Saturday, January 7, 2023

The Death of Nerd Culture

AI Art by @nightcafestudio

As Marvel, Star Wars, DC, and Dungeons & Dragons all wither and die on the corporate vine, I get this feeling that pop culture, and more specifically, nerd culture, is dying as a corporate profit center.

And that is a beautiful thing.

Nerd culture will never die, but seeing it die as a reliable source of income for Wall Street is a good thing in my feeling. True nerds don't care if it dies, and we are used to being called pariahs for enjoying things others call stupid childish geeky stuff.

We, nerds, were always the outcasts, and we will welcome the feeling back.

Or we will find another marginalized form of entertainment and enjoy it while the mainstream nods and thinks they are remarkable for doing what big corporations say is "cool" these days. Bart Simpson was a fringe icon once until the marketers got a hold of him, and he became the poster child of selling out.

Just like Marvel, DC, Star Wars, LotR, and even D&D will be given the track record here. Do I enjoy D&D? Yes! Is it a positive force in society? Yes! Can I see the end of it, given the record of billion-dollar company stewardship of these franchises? Yes.

Like junk-food restaurants are junk food. I eat there and enjoy them, but I know they are entirely corporate and not the best for my health in the long run. Same with these billion-dollar nerd-culture franchises, fun in small amounts, but you can't feed a healthy imagination and a great life experience only by relying on them.

Relying on trademarked properties to express your imagination is not really imagination.

It is a reinterpretation at best.

Corporations need to do a better job stewarding nerd culture, inevitably telling more people they are not welcome to be a fan than they ever have expanded the fanbase. The few exceptions came early in the MCU, but this was due to the novelty of seeing those stories on the big screen for the first time. Like D&D, the novelty of seeing shows like Critical Role will wear off, and the fans will move on.

These pop culture touchstones have very little to keep them going after the novelty wears off.

And when you see them restricting access and tightening up the rules of who can use it, one thing can be sure, they are likely making the property more attractive as an asset for the balance sheet or a sale.

Without being negative or a hater, this isn't gaming (or what we love about it) we are talking about.

It is Wall Street.

And we can love a game and split that discussion apart from our love of a hobby or fandom and say we do not like the direction it is going or how it is being managed. But as a principal, I am moving on from superheroes in comics and building my own teams and characters to get excited about. I am writing my own fantasy stories and walking away from copyrighted worlds.

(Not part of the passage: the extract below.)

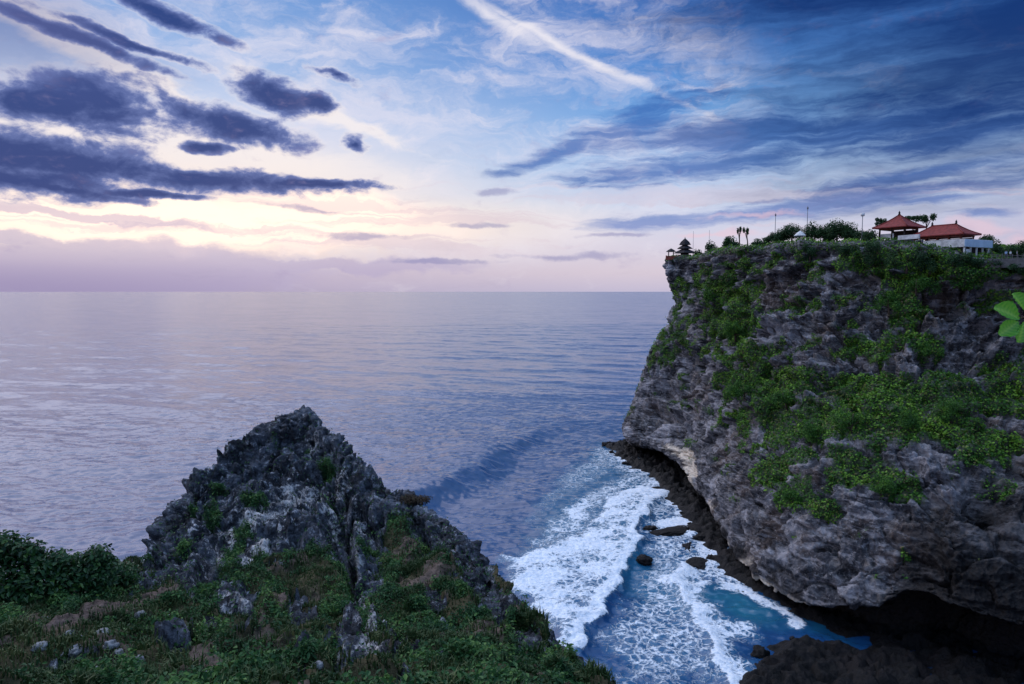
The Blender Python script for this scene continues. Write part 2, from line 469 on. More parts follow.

My imagination and creations are far better than something I have to "register on a corporate website" to be considered a creator and fan or even talk about the game on YouTube. And then have my "right to talk about the hobby" or even "share my play sessions" revoked by a license.

The mask is off.

So in a way, thank you, OGL 1.1 for opening the door for millions of people to walk away and be masters of their own imaginations again. Even if these draconian rules somehow get "rolled back due to feedback," the hand has been shown, and the writing is on the wall.

Nerd Culture Incorporated was sick and faltering already; this just drove the stake through the heart.